20余年前、こちらのお宅では一匹のオス猫を飼っておられたそうです。ある日、そのオス猫が一匹のメスの子猫を連れてきました。その後、子猫はオス猫とともに飼われるようになりました。しばらくして老齢だったオス猫が亡くなり、子猫は亡くなったおじちゃん猫の分まで可愛がられるようになりました。同じ頃、ご主人と奥様に女の子が授かりました。その時の赤ちゃんがこちらのご長女で、この度のご依頼主です。そして、その子猫ちゃんが今回、ご葬送させていただくチーコさんなのでした。
チーコちゃんがこのお家に入った頃、ご長女の他にさらにもうひとり家族の一員が増えました。仔犬がやってきたのです。チーコはその仔犬をまるで我が子のように可愛がり育てました。時は流れて、ちょうど一年前の今頃、そのワンちゃんは天寿を全うしこの世を去りました。そして 今日、チーコ婆ちゃんは我が子の後を追うように旅立ったのです。
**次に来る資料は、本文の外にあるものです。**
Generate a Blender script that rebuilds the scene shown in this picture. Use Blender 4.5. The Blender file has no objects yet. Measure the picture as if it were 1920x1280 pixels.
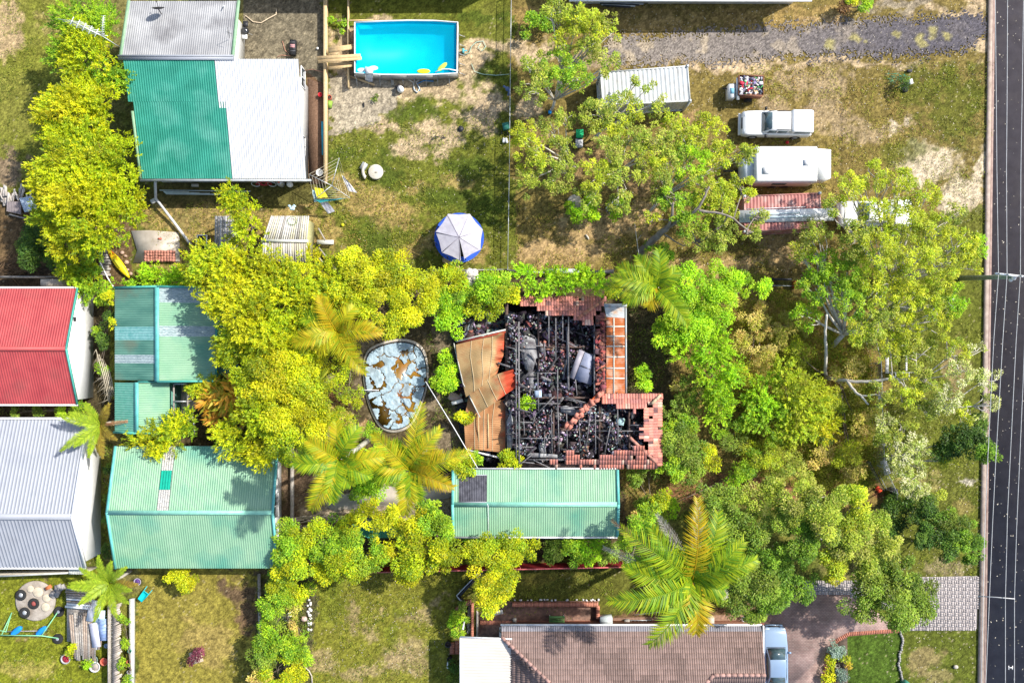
import bpy, math, random
import numpy as np
from mathutils import Vector, Matrix
rad = math.radians
H = 60.0                       # drone height
# ---------------------------------------------------------------- camera, sky, sun, exposure
scn = bpy.context.scene
cam_d = bpy.data.cameras.new('camera'); cam = bpy.data.objects.new('camera', cam_d)
scn.collection.objects.link(cam); cam.location = (0, 0, H); cam.rotation_euler = (0, 0, 0)
cam_d.sensor_width = 36; cam_d.lens = 28.125; cam_d.clip_end = 3000; scn.camera = cam
SUNV = Vector((0.90, 0.46, 1.0)).normalized()
w = bpy.data.worlds.new('World'); scn.world = w; w.use_nodes = True
nt = w.node_tree; bg = nt.nodes['Background']
sky = nt.nodes.new('ShaderNodeTexSky'); sky.sky_type = 'NISHITA'; sky.sun_disc = False
sky.sun_elevation = math.asin(SUNV.z); sky.sun_rotation = math.atan2(SUNV.x, SUNV.y)
sky.air_density = 1.0; sky.dust_density = 1.5
nt.links.new(sky.outputs[0], bg.inputs[0]); bg.inputs[1].default_value = 0.15
sd = bpy.data.lights.new('sun', 'SUN'); sd.energy = 4.6; sd.angle = rad(0.8); sd.color = (1.0, 0.955, 0.88)
so = bpy.data.objects.new('sun', sd); scn.collection.objects.link(so)
so.rotation_euler = SUNV.to_track_quat('Z', 'Y').to_euler(); so.location = (60, 30, 70)
scn.view_settings.view_transform = 'Standard'; scn.view_settings.look = 'None'
scn.view_settings.exposure = 0.7; scn.view_settings.gamma = 1
scn.cycles.max_bounces = 6; scn.cycles.transparent_max_bounces = 4
# ---------------------------------------------------------------- helpers
COL = scn.collection
rng = random.Random(7)
def W(px, py, h=0.0):
    k = (H - h) / H / 25.0
    return Vector(((px - 960) * k, (640 - py) * k, h))
def G(px, py): return W(px, py, 0)
_m = {}
def M(name, c, c2=None, rough=0.8, metal=0.0, ns=3.0, bump=0.0, bs=30.0, spec=0.3, vcol=False, var=0.15,
      dirt_or_shade=None, dirt_or_shade_amt=0.0, dirt_or_shade_s=0.6, alpha=None, stretch=None, trans=0.0, emit=0.0):
    if name in _m: return _m[name]
    m = bpy.data.materials.new(name); m.use_nodes = True; _m[name] = m
    n = m.node_tree.nodes; l = m.node_tree.links; p = n['Principled BSDF']
    p.inputs['Roughness'].default_value = rough; p.inputs['Metallic'].default_value = metal
    p.inputs['Specular IOR Level'].default_value = spec
    tc = n.new('ShaderNodeTexCoord'); src = tc.outputs['Object']
    if stretch:
        mp = n.new('ShaderNodeMapping'); mp.inputs['Scale'].default_value = stretch
        l.new(src, mp.inputs[0]); src2 = mp.outputs[0]
    else: src2 = src
    nz = n.new('ShaderNodeTexNoise'); nz.inputs['Scale'].default_value = ns; nz.inputs['Detail'].default_value = 6
    l.new(src2, nz.inputs['Vector'])
    rp = n.new('ShaderNodeMapRange'); rp.inputs[1].default_value = 0.3; rp.inputs[2].default_value = 0.7
    l.new(nz.outputs[0], rp.inputs[0])
    mx = n.new('ShaderNodeMix'); mx.data_type = 'RGBA'
    l.new(rp.outputs[0], mx.inputs[0])
    if vcol:
        at = n.new('ShaderNodeAttribute'); at.attribute_name = 'Col'
        a = n.new('ShaderNodeMix'); a.data_type = 'RGBA'; a.blend_type = 'MULTIPLY'; a.inputs[0].default_value = 1
        b = n.new('ShaderNodeMix'); b.data_type = 'RGBA'; b.blend_type = 'MULTIPLY'; b.inputs[0].default_value = 1
        l.new(at.outputs[0], a.inputs[6]); a.inputs[7].default_value = (1-var, 1-var, 1-var, 1)
        l.new(at.outputs[0], b.inputs[6]); b.inputs[7].default_value = (1+var, 1+var, 1+var, 1)
        l.new(a.outputs[2], mx.inputs[6]); l.new(b.outputs[2], mx.inputs[7])
    else:
        if c2 is None: c2 = tuple(min(1, v*(1+var)) for v in c); c = tuple(v*(1-var) for v in c)
        mx.inputs[6].default_value = (*c, 1); mx.inputs[7].default_value = (*c2, 1)
    out = mx.outputs[2]
    if dirt_or_shade:
        n2 = n.new('ShaderNodeTexNoise'); n2.inputs['Scale'].default_value = dirt_or_shade_s; n2.inputs['Detail'].default_value = 8
        l.new(src, n2.inputs['Vector'])
        r2 = n.new('ShaderNodeMapRange'); r2.inputs[1].default_value = 0.5; r2.inputs[2].default_value = 0.7
        r2.inputs[4].default_value = dirt_or_shade_amt; l.new(n2.outputs[0], r2.inputs[0])
        m2 = n.new('ShaderNodeMix'); m2.data_type = 'RGBA'; l.new(r2.outputs[0], m2.inputs[0])
        l.new(out, m2.inputs[6]); m2.inputs[7].default_value = (*dirt_or_shade, 1); out = m2.outputs[2]
    l.new(out, p.inputs['Base Color'])
    if bump:
        nb = n.new('ShaderNodeTexNoise'); nb.inputs['Scale'].default_value = bs; nb.inputs['Detail'].default_value = 4
        l.new(src2, nb.inputs['Vector'])
        bp = n.new('ShaderNodeBump'); bp.inputs['Strength'].default_value = bump; bp.inputs['Distance'].default_value = 0.05
        l.new(nb.outputs[0], bp.inputs['Height']); l.new(bp.outputs[0], p.inputs['Normal'])
    if trans: p.inputs['Transmission Weight'].default_value = trans
    return m
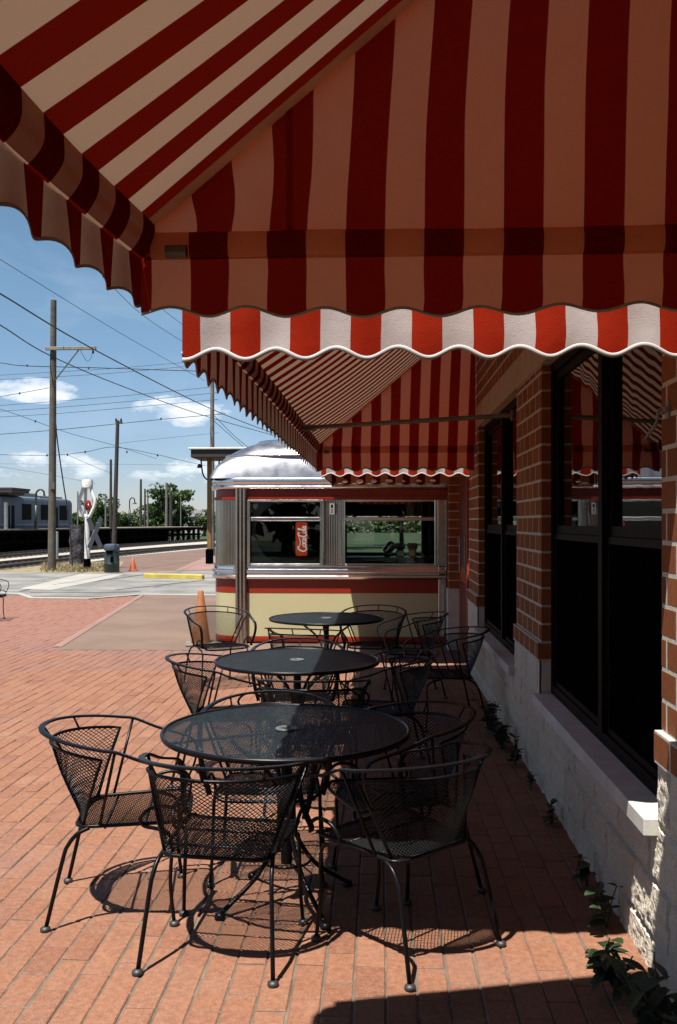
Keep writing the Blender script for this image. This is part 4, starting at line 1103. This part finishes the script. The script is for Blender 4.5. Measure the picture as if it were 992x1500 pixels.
def wire(pts, r, label, mat='wire', knobs=()):
    q = smoothpath([at(px, py, d) for px, py, d in pts], 8); o = q[0].copy()
    b = MB(); b.tube([p_ - o for p_ in q], r, 5)
    ob = b.build('overhead_wire', M[mat], smooth=True); ob.location = o; tag(ob, label, 'wire', wg)
    for k in knobs:
        p_ = at(*k); s_ = MB(); dd = k[2] / FPX * 1.3
        s_.lathe([(0, -dd * 1.6), (dd * .8, -dd), (dd, 0), (dd * .8, dd), (0, dd * 1.6)], 8, p_ - o, None); s_.build('insulator', M['wire'], ob, smooth=True)
wire([(-60, 398, 20.7), (0, 430, 22.7), (140, 513, 30), (312, 600, 45), (420, 642, 61)], .021, 'thick cable over the crossarm tip, sloping down to the pale pole')
wire([(-60, 446, 23), (0, 476, 25.3), (72, 520, 30), (180, 566, 37), (300, 609, 47), (420, 643, 60)], .018, 'thick cable passing the pole just below its crossarm')
wire([(-40, 355, 25), (65, 420, 29), (180, 490, 36), (300, 558, 48)], .010, 'thin high wire crossing above the crossarm, upper left', 'thinwire')
wire([(150, 405, 26), (215, 466, 34), (300, 520, 42), (360, 556, 50)], .010, 'thin high wire just below the corner of the near awning', 'thinwire')
wire([(200, 420, 30), (242, 456, 36), (300, 500, 42)], .010, 'highest thin wire vanishing behind the near awning corner', 'thinwire')
wire([(-40, 528, 38), (0, 531.5, 38), (40, 536, 38), (150, 539, 40), (270, 543, 42), (380, 546, 46)], .017, 'nearly level cable behind the crossarm, with a splice on its left', 'wire', ((40, 535.5, 38), (130, 539, 40)))
wire([(-40, 552, 42), (60, 546, 42), (160, 540, 44), (270, 531, 46)], .010, 'upper thin wire rising right above the left cloud', 'thinwire')
wire([(-40, 558, 42), (60, 553, 42), (160, 547, 44), (270, 537, 46)], .010, 'second thin wire rising right above the left cloud', 'thinwire')
wire([(-40, 597, 44), (80, 588, 44), (200, 578, 46), (320, 566, 48)], .012, 'upper of three close wires between the two clouds', 'thinwire')
wire([(-40, 605, 44), (80, 597, 44), (200, 587, 46), (320, 575, 48)], .012, 'middle of three close wires between the two clouds', 'thinwire')
wire([(-40, 613, 44), (80, 606, 44), (200, 596, 46), (320, 585, 48)], .012, 'lowest of three close wires between the two clouds', 'thinwire')
wire([(-40, 639, 46), (80, 630, 46), (170, 621, 48), (240, 614, 47), (330, 606, 46)], .016, 'cable through the top of the slim bracket-topped pole', 'wire', ((236, 613.5, 47),))
wire([(-40, 590, 40), (0, 599, 42), (52, 617, 44), (100, 634, 46), (166, 652, 48), (230, 672, 55)], .012, 'thin wire falling right to the slim pole, one insulator near its left', 'thinwire', ((52, 617, 44),))
wire([(-40, 588, 40), (0, 581, 40), (29, 576, 40), (72, 568, 42)], .012, 'short wire rising from the left edge to the tall pole', 'thinwire', ((29, 576, 40),))
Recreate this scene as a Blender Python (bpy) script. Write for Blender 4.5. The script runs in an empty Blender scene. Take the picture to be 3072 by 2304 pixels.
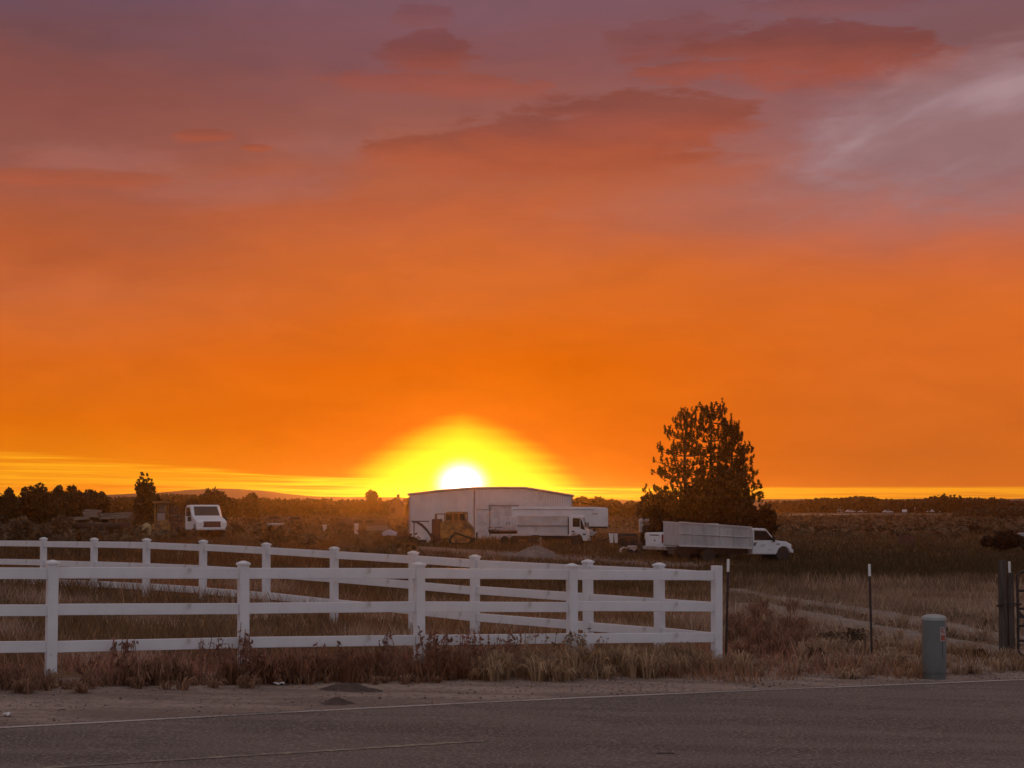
import bpy, math, random
import numpy as np
from mathutils import Vector, Matrix
SC = bpy.context.scene
COL = SC.collection
R = math.radians
random.seed(7)

# ------------------------------------------------------------------ camera
F = 5500.0                      # focal length in photograph pixels (photo 3072 wide)
TILT = R(3.67)
cam = bpy.data.cameras.new('camera')
cam.sensor_width = 36.0
cam.lens = F / 3072 * 36.0
cam.clip_start = 0.1
cam.clip_end = 30000
camo = bpy.data.objects.new('camera', cam)
COL.objects.link(camo)
camo.location = (0, 0, 0)
camo.rotation_euler = (R(90) + TILT, 0, 0)
SC.camera = camo
SC.view_settings.view_transform = 'Standard'
SC.view_settings.look = 'None'
SC.view_settings.gamma = 1.0
SC.view_settings.exposure = 0.0
SC.cycles.use_denoising = True
SC.cycles.max_bounces = 6
SC.cycles.volume_bounces = 0
SC.cycles.transparent_max_bounces = 16

def s2l(r, g, b):
    f = lambda c: (c / 255 / 12.92) if c <= 10.31 else ((c / 255 + 0.055) / 1.055) ** 2.4
    return (f(r), f(g), f(b), 1.0)

# ------------------------------------------------------------------ sky
SUN_AZ, SUN_EL = -1.57, 0.80     # degrees right of the view axis / above the horizon

class NB:
    """small helper that writes math node trees"""
    def __init__(s, nt): s.nt = nt
    def node(s, t, **k):
        n = s.nt.nodes.new(t)
        for a, b in k.items(): setattr(n, a, b)
        return n
    def put(s, sock, v):
        if isinstance(v, (int, float)): sock.default_value = v
        elif isinstance(v, tuple): sock.default_value = v
        else: s.nt.links.new(v, sock)
    def m(s, op, a, b=None, c=None, clamp=False):
        n = s.node('ShaderNodeMath', operation=op); n.use_clamp = clamp
        s.put(n.inputs[0], a)
        if b is not None: s.put(n.inputs[1], b)
        if c is not None: s.put(n.inputs[2], c)
        return n.outputs[0]
    def add(s, a, b): return s.m('ADD', a, b)
    def sub(s, a, b): return s.m('SUBTRACT', a, b)
    def mul(s, a, b): return s.m('MULTIPLY', a, b)
    def step(s, x, a, b, lo=0.0, hi=1.0):
        n = s.node('ShaderNodeMapRange', interpolation_type='SMOOTHSTEP')
        s.put(n.inputs['Value'], x)
        n.inputs['From Min'].default_value = a; n.inputs['From Max'].default_value = b
        n.inputs['To Min'].default_value = lo; n.inputs['To Max'].default_value = hi
        return n.outputs[0]
    def mix(s, f, a, b, mode='MIX'):
        n = s.node('ShaderNodeMix', data_type='RGBA', blend_type=mode)
        s.put(n.inputs[0], f); s.put(n.inputs[6], a); s.put(n.inputs[7], b)
        return n.outputs[2]
    def ramp(s, f, stops, interp='LINEAR'):
        n = s.node('ShaderNodeValToRGB'); cr = n.color_ramp; cr.interpolation = interp
        while len(cr.elements) < len(stops): cr.elements.new(0.5)
        for e, (p, c) in zip(cr.elements, stops): e.position = p; e.color = c
        s.put(n.inputs[0], f)
        return n.outputs[0]
    def xyz(s, x, y, z):
        n = s.node('ShaderNodeCombineXYZ')
        s.put(n.inputs[0], x); s.put(n.inputs[1], y); s.put(n.inputs[2], z)
        return n.outputs[0]
    def noise(s, vec, scale=1.0, detail=4.0, rough=0.5, dist=0.0):
        n = s.node('ShaderNodeTexNoise')
        if vec is not None: s.put(n.inputs['Vector'], vec)
        n.inputs['Scale'].default_value = scale; n.inputs['Detail'].default_value = detail
        n.inputs['Roughness'].default_value = rough; n.inputs['Distortion'].default_value = dist
        return n.outputs[0]

def elev(py): return 3.67 + math.degrees(math.atan((1152 - py) / F))
def azim(px): return math.degrees(math.atan((px - 1536) / F))

world = bpy.data.worlds.new('World')
SC.world = world
world.use_nodes = True
wt = world.node_tree
for n in list(wt.nodes): wt.nodes.remove(n)
b = NB(wt)
tc = b.node('ShaderNodeTexCoord')
sep = b.node('ShaderNodeSeparateXYZ'); wt.links.new(tc.outputs['Generated'], sep.inputs[0])
dx, dy, dz = sep.outputs
A = b.mul(b.m('ARCTAN2', dx, dy), 57.29578)          # azimuth, degrees from north (+Y)
E = b.mul(b.m('ARCSINE', dz), 57.29578)               # elevation, degrees
# broad wavy veils: large soft noise bends the layers of colour
vA = b.noise(b.xyz(b.mul(A, 0.085), b.mul(E, 0.26), 3.1), 1.0, 3, 0.5, 0.6)
vB = b.noise(b.xyz(b.mul(A, 0.26), b.mul(E, 0.80), 7.7), 1.0, 5, 0.55, 0.5)
amp = b.step(E, 1.5, 8.0, 0.2, 1.0)
Ew = b.add(E, b.mul(amp, b.add(b.mul(b.sub(vA, 0.5), 3.0), b.mul(b.sub(vB, 0.5), 1.5))))
Ef = b.m('DIVIDE', Ew, 20.0)
def sky_ramp(rows): return b.ramp(Ef, [(max(0.0, elev(py)) / 20.0, s2l(*c)) for py, c in rows] + [(1.0, s2l(116, 86, 98))])
left = sky_ramp([(1500, (240, 132, 18)), (1400, (240, 132, 14)), (1266, (227, 111, 10)), (1085, (223, 107, 28)), (995, (215, 107, 44)), (904, (205, 105, 56)), (814, (188, 94, 52)), (723, (178, 93, 60)),
                 (633, (170, 92, 68)), (520, (152, 91, 80)), (400, (143, 83, 74)), (271, (135, 80, 75)), (180, (121, 79, 81)), (0, (110, 80, 95))])
centre = sky_ramp([(1500, (214, 98, 0)), (1300, (224, 100, 0)), (1175, (226, 103, 0)), (1085, (224, 100, 0)), (995, (220, 102, 18)), (904, (219, 106, 34)), (814, (213, 106, 44)), (723, (205, 104, 56)),
                   (633, (193, 99, 61)), (542, (180, 97, 68)), (440, (163, 96, 80)), (340, (154, 93, 82)), (200, (137, 86, 87)), (0, (128, 89, 98))])
right = sky_ramp([(1500, (220, 110, 28)), (1400, (212, 106, 32)), (1266, (217, 107, 33)), (1085, (222, 108, 36)), (995, (221, 109, 38)), (904, (217, 108, 46)), (814, (211, 107, 58)), (723, (196, 107, 77)),
                  (633, (178, 110, 97)), (542, (166, 110, 104)), (440, (156, 104, 104)), (330, (146, 98, 100)), (180, (132, 90, 92)), (0, (127, 90, 98))])
dA = b.sub(A, SUN_AZ)
col = b.mix(b.step(A, -3.0, -14.0), centre, left)
col = b.mix(b.step(A, 1.0, 13.0), col, right)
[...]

ご依頼主様には妹様がおられますが、お二人がお産まれになった時から側らには常にチーコちゃん、ワンちゃんがいたのです。それは姉兄妹に等しい関係と言えなくもありません。そんなかけがえのない存在を短い間に次々に失ってしまうなんて若いお二人にはどんなにかお辛かったことでしょう。
お火葬は近くの公園で行いました。コートの必要なくらい風の冷たい夜だったにもかかわらず、お二人はお車の中に一度も入らず、立ちっぱなしでお火葬を見守り続けておられました。
お二人には、もうチーコがお膝に乗ってくることはないと悲しまないでほしいです。楽しかった想い出の数々が必ずやご姉妹のこころをいつしか癒してくれるはず ー 私たちはそう信じています。